NIS2 has more teeth in terms of compliance with the legislation and requires a lot of documentation.
The main problem with NIS1 was that it hasn’t been applied consistently. NIS2 also extends the scope to include not only critical infrastructure but certain essential services too. These and important services make up the three main categories of the legislation. Somewhat counterintuitively, critical infrastructure companies haven’t always been spearheading cyber security. So, these entities will have to focus now more on improving their defences to comply with NIS2. Highly regulated industries are in a better position to comply, for example those financial institutions that have already complied with DORA.
Can NIS2 make supply chain management easier?
You can achieve a lot with technology to ensure the security of your supply chain, but people, processes and contractual obligations are equally important. You should be able to go on site of your suppliers and audit the cybersecurity controls they have in place. In this sense, NIS2 will be a shake-up but it’ll be interesting to see how business entities will comply with the regulation. NIS2 can contribute to making the weakest chains of supply chains more resilient. For countries operating outside the EU, compliance with cybersecurity regulations used in their respective countries can be required. Companies must adhere to 13-14 different types of regulation from supply chain and HR security to encryption cryptography and backups to instant handling. Having said that, if a company is ISO 27001 compliant, they are about halfway to NIS2 compliance too.

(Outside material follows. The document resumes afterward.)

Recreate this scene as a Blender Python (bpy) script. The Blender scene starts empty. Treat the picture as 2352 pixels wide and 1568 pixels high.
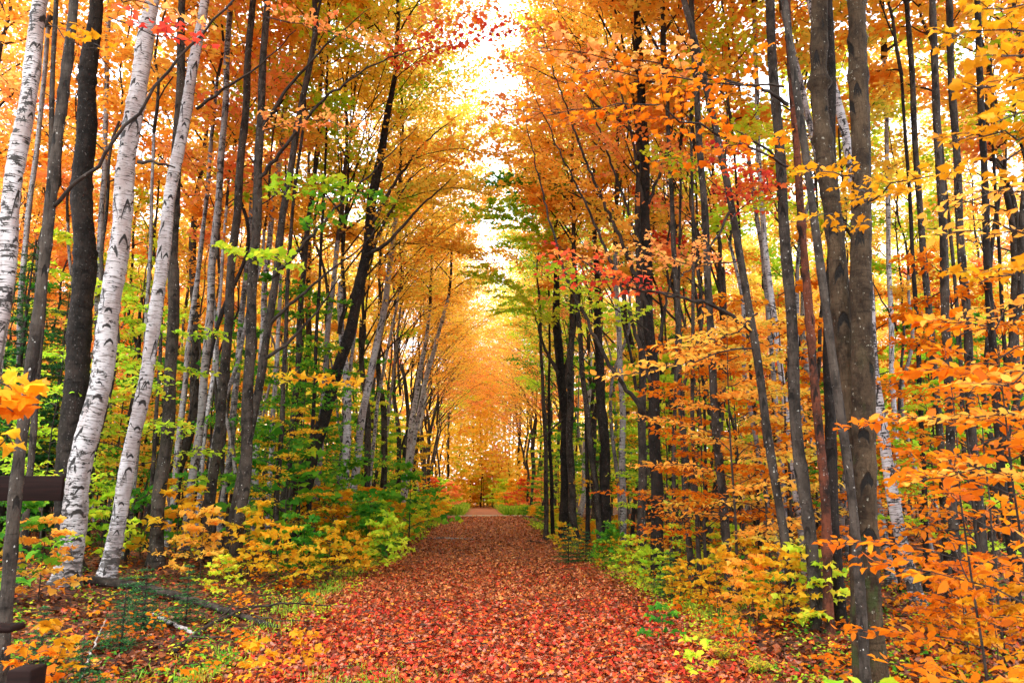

Another key area of NIS2 is the accountability of top management. There are quite a few horror stories circulating about how C-suite leaders will go to jail but NIS2 doesn’t say that. What the EU will be entitled to do is shut the service down and take its CEO and representatives out of post if the business doesn’t repeatedly remediate the vulnerabilities that an audit has pointed out – and only put them back in post when the business has made the required upgrades. Solar Win executives were taken to court last October , though, for concealing cyber risks prior to huge cyber-attack.
Although the UK is now outside the EU, UK companies will need to adopt some of its regulations anyway in response to the supply chain and third party attacks that have taken place. Compliance, however, takes place not only on the level of governments but also sectors and industries, see for example PCI.
The panel’s advice
To see how the ISO 27001 methodology overlaps with NIS2, click here. However, bear in mind that the EU website for this isn’t based on the latest ISO 27001 but the 2013 version.
ISO 27001 is the best route to entry to NIS2.